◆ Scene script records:
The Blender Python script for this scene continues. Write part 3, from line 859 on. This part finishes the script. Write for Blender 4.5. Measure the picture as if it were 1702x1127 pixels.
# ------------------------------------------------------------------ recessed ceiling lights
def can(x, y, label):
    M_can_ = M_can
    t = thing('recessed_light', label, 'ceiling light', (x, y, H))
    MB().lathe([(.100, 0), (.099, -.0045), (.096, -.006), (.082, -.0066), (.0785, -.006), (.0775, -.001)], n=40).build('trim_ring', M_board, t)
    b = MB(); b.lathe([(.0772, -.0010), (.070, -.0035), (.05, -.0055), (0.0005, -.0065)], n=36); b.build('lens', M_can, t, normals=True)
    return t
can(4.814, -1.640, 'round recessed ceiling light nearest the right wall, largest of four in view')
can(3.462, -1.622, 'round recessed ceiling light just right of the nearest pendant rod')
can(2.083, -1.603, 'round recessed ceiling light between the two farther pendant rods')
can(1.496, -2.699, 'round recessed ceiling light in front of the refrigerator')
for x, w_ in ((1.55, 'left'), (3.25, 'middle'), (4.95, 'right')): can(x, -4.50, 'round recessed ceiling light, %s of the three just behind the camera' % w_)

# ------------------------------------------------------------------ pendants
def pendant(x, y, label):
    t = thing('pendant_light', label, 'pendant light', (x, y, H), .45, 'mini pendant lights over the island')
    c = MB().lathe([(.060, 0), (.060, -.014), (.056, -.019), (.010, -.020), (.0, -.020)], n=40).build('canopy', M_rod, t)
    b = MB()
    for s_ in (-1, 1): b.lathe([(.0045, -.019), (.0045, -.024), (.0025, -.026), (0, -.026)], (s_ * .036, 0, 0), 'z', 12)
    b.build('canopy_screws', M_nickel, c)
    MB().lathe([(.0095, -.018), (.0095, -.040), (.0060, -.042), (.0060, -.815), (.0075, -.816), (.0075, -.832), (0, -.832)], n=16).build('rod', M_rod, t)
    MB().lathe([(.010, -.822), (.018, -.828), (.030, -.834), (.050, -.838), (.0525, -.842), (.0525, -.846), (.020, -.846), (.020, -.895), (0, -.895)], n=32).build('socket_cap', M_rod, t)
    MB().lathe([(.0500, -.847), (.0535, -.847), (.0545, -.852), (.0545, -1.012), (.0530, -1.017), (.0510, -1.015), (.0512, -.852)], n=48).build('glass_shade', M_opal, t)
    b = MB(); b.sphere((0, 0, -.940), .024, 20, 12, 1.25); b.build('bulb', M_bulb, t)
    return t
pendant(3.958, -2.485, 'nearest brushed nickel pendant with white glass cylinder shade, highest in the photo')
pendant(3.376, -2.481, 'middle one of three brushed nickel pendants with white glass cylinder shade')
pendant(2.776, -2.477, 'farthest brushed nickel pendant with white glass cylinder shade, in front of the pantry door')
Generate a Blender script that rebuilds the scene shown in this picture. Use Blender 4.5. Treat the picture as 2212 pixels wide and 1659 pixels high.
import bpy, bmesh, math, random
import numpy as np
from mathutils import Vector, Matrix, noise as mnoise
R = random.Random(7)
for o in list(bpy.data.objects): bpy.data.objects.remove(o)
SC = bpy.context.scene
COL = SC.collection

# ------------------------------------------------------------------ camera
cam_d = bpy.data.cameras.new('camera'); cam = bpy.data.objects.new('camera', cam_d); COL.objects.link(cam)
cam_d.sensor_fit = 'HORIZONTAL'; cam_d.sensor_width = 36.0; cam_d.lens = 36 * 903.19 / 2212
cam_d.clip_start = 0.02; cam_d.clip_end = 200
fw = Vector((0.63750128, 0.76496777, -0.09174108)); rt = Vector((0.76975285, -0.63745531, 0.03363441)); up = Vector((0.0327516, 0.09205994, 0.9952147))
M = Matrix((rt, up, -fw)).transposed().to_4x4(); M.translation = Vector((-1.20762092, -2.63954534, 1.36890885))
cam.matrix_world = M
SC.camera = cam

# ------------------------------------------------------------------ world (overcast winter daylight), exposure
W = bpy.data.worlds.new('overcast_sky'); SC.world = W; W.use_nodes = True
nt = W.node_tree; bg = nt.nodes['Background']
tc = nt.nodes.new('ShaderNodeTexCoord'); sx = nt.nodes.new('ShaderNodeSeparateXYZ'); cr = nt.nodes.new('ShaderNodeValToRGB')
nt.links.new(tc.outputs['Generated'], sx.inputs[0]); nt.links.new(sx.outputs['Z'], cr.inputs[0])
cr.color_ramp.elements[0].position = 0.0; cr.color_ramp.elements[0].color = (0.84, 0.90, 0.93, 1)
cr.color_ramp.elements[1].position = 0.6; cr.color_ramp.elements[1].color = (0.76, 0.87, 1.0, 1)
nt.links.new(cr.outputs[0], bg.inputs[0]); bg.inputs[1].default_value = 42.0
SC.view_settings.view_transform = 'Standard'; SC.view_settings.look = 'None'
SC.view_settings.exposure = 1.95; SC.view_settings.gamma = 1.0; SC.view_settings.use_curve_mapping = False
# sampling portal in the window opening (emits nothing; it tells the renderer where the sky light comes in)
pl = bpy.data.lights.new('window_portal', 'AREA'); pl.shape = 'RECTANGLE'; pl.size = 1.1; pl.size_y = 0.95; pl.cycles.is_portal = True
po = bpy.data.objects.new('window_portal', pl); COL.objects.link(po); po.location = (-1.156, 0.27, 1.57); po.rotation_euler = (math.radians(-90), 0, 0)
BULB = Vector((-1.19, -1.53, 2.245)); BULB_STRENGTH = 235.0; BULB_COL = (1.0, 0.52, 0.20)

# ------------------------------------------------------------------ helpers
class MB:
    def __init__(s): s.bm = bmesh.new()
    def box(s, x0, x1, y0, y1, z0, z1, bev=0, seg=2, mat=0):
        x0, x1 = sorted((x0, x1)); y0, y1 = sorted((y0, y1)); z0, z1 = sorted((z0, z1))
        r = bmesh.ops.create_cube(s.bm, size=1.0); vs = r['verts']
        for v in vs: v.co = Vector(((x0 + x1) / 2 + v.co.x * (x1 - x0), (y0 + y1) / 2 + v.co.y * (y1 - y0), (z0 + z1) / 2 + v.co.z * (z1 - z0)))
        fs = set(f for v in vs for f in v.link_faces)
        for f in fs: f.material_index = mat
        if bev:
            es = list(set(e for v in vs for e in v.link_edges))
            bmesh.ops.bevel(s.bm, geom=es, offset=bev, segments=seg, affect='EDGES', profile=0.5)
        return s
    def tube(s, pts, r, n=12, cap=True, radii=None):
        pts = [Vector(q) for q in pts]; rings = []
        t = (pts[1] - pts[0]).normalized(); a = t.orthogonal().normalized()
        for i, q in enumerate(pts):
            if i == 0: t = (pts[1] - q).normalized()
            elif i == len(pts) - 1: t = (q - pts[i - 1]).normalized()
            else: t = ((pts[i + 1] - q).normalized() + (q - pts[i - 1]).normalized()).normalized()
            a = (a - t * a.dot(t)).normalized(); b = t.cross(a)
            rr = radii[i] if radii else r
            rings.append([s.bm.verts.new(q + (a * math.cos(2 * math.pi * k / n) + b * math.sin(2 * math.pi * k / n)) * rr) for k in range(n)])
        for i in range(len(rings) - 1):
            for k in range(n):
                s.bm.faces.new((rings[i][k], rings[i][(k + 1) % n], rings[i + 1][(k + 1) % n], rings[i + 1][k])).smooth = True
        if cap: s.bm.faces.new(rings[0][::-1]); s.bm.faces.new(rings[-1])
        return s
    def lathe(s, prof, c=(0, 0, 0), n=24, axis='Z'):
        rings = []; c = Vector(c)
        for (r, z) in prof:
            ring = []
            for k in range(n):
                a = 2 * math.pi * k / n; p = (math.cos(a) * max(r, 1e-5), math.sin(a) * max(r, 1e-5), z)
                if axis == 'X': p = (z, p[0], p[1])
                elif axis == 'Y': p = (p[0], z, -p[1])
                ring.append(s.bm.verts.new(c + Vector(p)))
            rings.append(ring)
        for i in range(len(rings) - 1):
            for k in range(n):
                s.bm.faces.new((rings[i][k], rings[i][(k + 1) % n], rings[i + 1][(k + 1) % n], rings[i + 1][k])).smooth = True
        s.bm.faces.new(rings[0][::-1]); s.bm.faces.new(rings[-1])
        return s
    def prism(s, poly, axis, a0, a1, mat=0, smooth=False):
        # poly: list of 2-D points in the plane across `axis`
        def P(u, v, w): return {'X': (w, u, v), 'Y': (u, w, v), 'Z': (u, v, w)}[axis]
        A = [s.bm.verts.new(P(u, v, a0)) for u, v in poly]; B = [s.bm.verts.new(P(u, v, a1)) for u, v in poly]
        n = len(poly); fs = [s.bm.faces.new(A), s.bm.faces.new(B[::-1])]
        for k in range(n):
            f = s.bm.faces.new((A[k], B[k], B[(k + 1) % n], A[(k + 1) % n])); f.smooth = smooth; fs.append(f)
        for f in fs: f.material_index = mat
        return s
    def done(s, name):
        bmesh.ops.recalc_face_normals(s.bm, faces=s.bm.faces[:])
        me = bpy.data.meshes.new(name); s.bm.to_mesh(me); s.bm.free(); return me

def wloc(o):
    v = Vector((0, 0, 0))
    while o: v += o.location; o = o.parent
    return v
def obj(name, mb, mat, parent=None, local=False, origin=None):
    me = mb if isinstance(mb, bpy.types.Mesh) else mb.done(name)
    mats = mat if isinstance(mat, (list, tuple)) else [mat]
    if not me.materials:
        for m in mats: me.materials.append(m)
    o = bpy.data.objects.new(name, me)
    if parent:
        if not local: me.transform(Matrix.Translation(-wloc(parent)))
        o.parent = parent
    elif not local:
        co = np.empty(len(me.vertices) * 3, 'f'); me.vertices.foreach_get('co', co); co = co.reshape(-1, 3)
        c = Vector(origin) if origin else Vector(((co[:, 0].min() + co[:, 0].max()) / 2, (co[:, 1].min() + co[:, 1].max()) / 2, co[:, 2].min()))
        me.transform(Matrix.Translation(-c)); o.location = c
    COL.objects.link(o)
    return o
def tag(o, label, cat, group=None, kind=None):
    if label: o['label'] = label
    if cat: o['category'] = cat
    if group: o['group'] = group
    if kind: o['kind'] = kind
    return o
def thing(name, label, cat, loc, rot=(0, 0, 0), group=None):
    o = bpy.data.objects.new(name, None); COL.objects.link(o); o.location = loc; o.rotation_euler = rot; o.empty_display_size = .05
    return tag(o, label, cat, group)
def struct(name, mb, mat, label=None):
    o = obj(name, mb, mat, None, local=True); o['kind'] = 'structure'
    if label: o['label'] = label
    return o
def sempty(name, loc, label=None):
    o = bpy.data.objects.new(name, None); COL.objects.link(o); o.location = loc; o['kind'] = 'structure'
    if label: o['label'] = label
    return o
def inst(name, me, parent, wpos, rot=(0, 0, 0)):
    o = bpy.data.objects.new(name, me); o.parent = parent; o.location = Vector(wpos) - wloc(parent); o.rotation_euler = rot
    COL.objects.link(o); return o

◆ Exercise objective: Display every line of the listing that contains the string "Blender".

◆ Finished exercise:
The Blender Python script for this scene continues. Write part 3, from line 859 on. This part finishes the script. Write for Blender 4.5. Measure the picture as if it were 1702x1127 pixels.
Generate a Blender script that rebuilds the scene shown in this picture. Use Blender 4.5. Treat the picture as 2212 pixels wide and 1659 pixels high.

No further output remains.